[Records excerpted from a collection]
----------------------------------------
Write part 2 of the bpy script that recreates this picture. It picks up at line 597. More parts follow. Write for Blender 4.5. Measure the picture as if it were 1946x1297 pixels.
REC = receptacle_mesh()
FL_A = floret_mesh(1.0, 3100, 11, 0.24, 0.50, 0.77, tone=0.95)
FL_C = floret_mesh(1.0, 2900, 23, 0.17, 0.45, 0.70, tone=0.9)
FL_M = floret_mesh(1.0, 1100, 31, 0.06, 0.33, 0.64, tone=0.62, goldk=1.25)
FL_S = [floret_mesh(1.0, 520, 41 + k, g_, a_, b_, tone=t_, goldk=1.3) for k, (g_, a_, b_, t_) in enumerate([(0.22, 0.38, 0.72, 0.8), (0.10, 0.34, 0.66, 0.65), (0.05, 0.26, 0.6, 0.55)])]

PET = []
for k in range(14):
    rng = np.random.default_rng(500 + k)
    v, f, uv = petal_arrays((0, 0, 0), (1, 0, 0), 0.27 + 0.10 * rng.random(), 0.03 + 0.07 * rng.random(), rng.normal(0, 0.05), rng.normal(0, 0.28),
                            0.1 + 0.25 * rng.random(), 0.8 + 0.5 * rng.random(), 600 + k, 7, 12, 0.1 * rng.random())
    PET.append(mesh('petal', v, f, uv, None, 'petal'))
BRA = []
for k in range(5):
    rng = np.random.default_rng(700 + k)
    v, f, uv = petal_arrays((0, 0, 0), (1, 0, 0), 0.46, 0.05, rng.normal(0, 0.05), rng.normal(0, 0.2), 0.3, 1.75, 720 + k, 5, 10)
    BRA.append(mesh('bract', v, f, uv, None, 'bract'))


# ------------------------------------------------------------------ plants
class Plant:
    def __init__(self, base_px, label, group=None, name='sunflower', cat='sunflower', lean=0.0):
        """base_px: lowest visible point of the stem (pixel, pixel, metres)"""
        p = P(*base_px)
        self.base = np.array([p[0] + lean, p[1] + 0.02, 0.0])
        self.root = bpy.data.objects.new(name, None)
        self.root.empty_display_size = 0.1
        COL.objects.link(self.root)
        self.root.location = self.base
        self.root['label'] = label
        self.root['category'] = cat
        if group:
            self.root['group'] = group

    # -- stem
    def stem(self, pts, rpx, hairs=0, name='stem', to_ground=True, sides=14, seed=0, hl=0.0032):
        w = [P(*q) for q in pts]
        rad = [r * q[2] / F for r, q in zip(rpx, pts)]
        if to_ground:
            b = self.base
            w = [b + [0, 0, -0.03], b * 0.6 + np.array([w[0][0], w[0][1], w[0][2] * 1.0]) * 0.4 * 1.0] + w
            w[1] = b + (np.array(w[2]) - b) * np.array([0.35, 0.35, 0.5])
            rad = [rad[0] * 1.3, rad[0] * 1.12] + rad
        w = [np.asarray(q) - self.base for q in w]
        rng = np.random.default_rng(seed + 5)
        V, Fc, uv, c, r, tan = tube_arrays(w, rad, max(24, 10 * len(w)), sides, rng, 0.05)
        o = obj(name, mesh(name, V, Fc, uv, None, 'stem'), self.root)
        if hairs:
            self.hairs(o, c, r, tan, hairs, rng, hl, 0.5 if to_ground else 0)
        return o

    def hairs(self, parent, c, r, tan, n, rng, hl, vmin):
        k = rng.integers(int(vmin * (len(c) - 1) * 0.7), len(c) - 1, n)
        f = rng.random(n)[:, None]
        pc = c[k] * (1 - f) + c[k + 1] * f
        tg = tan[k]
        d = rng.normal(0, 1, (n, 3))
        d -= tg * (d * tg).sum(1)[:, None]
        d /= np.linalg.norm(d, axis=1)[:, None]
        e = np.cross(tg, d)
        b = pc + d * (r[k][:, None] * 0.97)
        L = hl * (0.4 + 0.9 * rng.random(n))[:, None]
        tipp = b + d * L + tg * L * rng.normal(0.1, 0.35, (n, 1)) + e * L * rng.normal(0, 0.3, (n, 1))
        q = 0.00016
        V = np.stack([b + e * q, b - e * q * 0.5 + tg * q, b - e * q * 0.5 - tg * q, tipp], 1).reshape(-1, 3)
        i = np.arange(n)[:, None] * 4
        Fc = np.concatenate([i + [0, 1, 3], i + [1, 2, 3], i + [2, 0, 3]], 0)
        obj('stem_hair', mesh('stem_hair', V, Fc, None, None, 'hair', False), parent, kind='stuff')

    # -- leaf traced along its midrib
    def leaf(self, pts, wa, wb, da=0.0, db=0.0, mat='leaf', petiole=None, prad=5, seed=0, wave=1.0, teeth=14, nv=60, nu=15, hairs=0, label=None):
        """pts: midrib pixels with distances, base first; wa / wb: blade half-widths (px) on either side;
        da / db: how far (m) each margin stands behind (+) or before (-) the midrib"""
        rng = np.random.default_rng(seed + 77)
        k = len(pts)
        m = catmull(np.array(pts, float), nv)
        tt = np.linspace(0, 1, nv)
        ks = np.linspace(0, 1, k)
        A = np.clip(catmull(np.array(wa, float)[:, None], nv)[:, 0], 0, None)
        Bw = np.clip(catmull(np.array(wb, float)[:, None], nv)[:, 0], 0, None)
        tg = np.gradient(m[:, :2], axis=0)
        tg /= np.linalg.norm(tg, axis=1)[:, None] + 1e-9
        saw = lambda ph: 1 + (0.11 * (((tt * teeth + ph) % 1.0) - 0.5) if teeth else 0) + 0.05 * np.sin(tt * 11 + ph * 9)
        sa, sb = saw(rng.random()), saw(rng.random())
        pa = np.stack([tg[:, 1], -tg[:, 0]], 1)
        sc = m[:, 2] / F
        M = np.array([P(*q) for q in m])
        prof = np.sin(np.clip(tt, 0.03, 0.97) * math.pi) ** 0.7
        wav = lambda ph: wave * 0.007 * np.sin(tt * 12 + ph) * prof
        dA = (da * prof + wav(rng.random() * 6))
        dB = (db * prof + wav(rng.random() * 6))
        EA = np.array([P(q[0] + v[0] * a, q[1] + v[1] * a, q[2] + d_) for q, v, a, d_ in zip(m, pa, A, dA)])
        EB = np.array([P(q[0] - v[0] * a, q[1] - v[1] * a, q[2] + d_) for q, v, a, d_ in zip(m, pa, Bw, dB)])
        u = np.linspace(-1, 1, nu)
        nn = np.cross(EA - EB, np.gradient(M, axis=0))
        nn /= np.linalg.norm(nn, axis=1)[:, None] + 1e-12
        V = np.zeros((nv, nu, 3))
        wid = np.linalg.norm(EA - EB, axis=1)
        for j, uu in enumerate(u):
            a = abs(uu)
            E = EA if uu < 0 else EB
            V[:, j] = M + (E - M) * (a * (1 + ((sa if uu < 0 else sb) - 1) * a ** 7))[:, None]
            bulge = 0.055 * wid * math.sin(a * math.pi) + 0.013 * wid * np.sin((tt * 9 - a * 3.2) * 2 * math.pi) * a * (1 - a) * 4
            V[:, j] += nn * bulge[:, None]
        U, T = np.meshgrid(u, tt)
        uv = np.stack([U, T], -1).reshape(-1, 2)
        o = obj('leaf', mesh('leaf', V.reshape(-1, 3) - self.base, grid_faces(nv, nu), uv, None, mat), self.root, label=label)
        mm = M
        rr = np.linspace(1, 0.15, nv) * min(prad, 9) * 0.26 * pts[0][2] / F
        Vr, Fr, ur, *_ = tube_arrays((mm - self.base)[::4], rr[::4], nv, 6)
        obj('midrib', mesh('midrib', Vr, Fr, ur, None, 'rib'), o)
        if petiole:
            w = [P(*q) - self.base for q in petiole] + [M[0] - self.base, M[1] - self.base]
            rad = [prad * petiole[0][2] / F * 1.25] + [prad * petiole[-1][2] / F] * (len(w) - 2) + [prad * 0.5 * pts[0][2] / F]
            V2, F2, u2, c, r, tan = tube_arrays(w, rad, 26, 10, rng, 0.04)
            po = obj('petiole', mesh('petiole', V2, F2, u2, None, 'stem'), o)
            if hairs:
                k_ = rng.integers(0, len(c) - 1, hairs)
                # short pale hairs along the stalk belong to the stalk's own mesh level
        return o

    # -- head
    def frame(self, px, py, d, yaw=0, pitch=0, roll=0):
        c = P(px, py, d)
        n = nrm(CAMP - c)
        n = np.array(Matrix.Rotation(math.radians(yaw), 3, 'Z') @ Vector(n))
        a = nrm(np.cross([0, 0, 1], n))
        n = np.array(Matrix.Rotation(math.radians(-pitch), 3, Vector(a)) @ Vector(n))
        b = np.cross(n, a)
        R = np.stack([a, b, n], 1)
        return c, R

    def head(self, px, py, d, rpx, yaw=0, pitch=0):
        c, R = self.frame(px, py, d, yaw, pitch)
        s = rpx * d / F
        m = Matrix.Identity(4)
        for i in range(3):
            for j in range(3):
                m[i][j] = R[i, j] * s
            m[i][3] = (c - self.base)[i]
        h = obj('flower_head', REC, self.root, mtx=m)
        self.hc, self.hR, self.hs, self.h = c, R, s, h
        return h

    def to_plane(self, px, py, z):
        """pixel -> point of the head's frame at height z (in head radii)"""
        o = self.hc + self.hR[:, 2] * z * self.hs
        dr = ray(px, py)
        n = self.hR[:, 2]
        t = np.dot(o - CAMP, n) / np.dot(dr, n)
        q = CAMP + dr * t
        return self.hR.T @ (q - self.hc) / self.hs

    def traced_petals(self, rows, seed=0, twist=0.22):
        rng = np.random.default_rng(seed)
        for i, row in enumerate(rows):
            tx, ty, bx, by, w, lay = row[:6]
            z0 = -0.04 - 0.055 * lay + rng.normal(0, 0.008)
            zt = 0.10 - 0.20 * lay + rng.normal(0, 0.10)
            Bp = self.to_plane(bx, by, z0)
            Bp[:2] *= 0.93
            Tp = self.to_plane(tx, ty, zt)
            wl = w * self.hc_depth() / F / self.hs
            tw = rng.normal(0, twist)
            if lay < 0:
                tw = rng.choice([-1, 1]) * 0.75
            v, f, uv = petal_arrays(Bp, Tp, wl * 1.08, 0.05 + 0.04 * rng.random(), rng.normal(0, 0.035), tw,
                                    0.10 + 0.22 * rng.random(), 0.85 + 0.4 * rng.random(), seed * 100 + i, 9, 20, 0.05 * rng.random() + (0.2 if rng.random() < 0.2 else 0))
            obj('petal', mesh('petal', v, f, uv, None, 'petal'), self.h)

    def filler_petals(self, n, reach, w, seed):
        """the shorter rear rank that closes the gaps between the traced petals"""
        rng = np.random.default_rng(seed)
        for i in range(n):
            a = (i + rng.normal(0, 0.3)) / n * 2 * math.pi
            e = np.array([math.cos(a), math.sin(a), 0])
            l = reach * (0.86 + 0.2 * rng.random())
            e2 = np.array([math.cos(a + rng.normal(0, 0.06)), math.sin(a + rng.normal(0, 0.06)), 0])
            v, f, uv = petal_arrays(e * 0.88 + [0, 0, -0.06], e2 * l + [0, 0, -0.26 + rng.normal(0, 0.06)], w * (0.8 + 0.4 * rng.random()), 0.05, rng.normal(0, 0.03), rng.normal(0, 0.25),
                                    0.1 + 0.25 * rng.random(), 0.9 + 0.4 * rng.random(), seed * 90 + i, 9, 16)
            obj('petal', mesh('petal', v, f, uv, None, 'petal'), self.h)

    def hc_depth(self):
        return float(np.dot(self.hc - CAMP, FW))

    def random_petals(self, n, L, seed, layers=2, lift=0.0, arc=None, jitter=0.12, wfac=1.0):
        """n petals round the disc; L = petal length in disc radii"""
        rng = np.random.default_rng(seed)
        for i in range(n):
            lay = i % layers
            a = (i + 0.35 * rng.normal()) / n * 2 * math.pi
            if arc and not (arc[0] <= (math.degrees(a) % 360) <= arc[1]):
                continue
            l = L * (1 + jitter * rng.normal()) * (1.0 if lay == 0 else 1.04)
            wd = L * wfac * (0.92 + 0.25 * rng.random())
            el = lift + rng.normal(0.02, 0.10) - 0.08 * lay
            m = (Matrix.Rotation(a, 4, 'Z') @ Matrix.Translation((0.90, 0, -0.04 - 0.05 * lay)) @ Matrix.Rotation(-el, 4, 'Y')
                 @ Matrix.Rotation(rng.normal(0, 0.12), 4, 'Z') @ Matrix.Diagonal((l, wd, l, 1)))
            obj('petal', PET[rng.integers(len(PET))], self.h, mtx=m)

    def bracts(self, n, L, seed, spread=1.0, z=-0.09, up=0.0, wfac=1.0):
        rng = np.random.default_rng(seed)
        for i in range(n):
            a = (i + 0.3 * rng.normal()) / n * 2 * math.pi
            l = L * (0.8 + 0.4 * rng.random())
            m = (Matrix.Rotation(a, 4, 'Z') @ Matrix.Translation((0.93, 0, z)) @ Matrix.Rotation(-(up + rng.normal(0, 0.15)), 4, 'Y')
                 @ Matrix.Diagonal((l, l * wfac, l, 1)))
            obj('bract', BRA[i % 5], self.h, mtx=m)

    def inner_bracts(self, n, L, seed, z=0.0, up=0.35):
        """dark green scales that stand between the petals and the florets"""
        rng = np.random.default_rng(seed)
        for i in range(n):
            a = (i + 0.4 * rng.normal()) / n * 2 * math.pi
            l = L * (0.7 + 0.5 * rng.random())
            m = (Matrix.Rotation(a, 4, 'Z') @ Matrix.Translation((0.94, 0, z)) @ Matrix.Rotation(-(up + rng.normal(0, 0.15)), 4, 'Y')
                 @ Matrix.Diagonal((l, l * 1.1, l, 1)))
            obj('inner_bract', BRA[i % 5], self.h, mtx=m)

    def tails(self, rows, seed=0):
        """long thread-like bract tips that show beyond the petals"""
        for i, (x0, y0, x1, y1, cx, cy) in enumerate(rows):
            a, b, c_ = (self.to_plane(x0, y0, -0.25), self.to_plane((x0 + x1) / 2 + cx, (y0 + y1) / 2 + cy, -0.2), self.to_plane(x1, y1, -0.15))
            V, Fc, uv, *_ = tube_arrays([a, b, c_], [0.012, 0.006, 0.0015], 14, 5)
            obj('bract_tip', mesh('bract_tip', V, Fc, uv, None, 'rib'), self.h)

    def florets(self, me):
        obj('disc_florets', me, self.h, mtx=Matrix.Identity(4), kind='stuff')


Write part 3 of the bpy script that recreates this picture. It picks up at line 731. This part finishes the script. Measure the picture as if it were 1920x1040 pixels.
----------------------------------------
**Problem statement:**
Please copy only the lines between the first line of the entries and the line with "0.64, tone=0.62, goldk=1.25)", keeping those two end lines as well, exactly as written.

**Output for this task:**
Write part 2 of the bpy script that recreates this picture. It picks up at line 597. More parts follow. Write for Blender 4.5. Measure the picture as if it were 1946x1297 pixels.
REC = receptacle_mesh()
FL_A = floret_mesh(1.0, 3100, 11, 0.24, 0.50, 0.77, tone=0.95)
FL_C = floret_mesh(1.0, 2900, 23, 0.17, 0.45, 0.70, tone=0.9)
FL_M = floret_mesh(1.0, 1100, 31, 0.06, 0.33, 0.64, tone=0.62, goldk=1.25)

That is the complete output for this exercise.